• Aim
Among the entries that follow, tally the lines with the string "scene". Give no more than the number.

** start Data to use **

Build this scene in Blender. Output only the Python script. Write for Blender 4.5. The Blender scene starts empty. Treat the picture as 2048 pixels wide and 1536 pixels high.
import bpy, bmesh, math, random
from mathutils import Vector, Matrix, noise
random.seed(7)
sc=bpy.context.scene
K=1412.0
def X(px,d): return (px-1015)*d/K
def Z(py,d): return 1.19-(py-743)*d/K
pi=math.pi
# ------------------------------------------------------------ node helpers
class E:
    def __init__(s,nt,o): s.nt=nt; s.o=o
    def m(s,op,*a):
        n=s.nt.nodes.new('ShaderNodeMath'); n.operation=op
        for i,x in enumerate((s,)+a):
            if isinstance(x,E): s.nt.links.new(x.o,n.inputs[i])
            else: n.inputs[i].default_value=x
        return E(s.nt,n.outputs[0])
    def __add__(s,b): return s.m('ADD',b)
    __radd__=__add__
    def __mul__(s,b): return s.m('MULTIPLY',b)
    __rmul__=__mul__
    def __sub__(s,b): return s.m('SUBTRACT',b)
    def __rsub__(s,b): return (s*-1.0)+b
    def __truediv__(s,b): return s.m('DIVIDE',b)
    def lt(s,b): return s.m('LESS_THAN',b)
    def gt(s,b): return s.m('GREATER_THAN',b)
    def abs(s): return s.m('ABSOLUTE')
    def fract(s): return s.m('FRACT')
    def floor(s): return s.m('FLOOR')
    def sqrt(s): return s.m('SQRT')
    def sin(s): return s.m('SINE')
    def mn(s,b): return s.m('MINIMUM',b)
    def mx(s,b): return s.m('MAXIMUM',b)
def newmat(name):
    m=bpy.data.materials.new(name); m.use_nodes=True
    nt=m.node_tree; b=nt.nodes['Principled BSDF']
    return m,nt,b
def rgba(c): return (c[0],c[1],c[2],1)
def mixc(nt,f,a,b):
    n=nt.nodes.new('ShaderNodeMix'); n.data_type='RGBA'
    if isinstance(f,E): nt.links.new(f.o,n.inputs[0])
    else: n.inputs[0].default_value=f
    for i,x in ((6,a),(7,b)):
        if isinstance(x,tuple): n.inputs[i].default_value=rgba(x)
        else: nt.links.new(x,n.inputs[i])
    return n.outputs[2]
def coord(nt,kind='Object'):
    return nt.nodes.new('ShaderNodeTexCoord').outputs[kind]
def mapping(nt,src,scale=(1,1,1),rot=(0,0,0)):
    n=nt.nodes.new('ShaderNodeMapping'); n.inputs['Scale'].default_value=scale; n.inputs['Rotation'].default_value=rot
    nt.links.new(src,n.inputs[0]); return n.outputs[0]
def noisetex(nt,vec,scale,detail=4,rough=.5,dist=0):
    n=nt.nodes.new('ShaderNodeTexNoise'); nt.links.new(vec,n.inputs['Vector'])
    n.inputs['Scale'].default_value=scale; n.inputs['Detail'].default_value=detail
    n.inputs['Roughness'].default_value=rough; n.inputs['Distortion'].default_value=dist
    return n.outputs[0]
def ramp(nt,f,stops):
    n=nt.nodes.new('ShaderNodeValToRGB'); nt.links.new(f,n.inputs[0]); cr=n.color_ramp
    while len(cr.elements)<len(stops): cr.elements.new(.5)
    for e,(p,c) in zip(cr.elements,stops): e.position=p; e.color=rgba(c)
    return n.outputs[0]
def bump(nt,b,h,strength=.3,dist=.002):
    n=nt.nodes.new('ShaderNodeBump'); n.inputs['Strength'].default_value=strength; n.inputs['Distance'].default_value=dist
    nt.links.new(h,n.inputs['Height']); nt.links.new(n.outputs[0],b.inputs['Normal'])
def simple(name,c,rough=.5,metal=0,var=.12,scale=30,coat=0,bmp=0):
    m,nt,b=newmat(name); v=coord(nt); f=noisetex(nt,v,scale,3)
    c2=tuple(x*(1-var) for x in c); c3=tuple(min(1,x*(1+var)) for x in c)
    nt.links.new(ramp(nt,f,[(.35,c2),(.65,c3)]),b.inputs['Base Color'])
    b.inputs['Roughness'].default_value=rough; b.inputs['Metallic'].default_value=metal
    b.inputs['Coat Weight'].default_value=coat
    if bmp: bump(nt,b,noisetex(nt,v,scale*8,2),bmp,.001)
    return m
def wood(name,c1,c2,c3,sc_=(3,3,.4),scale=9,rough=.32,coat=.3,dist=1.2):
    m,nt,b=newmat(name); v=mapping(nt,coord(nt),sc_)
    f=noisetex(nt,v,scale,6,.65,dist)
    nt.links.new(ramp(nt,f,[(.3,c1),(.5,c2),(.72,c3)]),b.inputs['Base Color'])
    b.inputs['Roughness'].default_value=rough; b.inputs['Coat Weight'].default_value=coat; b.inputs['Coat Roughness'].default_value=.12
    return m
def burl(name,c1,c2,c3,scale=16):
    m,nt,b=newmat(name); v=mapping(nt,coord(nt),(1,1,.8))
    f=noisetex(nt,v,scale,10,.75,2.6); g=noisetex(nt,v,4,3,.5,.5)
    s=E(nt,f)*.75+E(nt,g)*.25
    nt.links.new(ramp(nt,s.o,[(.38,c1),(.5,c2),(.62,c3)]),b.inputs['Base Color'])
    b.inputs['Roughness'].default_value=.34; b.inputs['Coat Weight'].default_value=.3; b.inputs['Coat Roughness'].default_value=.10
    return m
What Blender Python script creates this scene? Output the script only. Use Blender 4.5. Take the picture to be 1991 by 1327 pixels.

** end Data to use **

• Reply to the task
3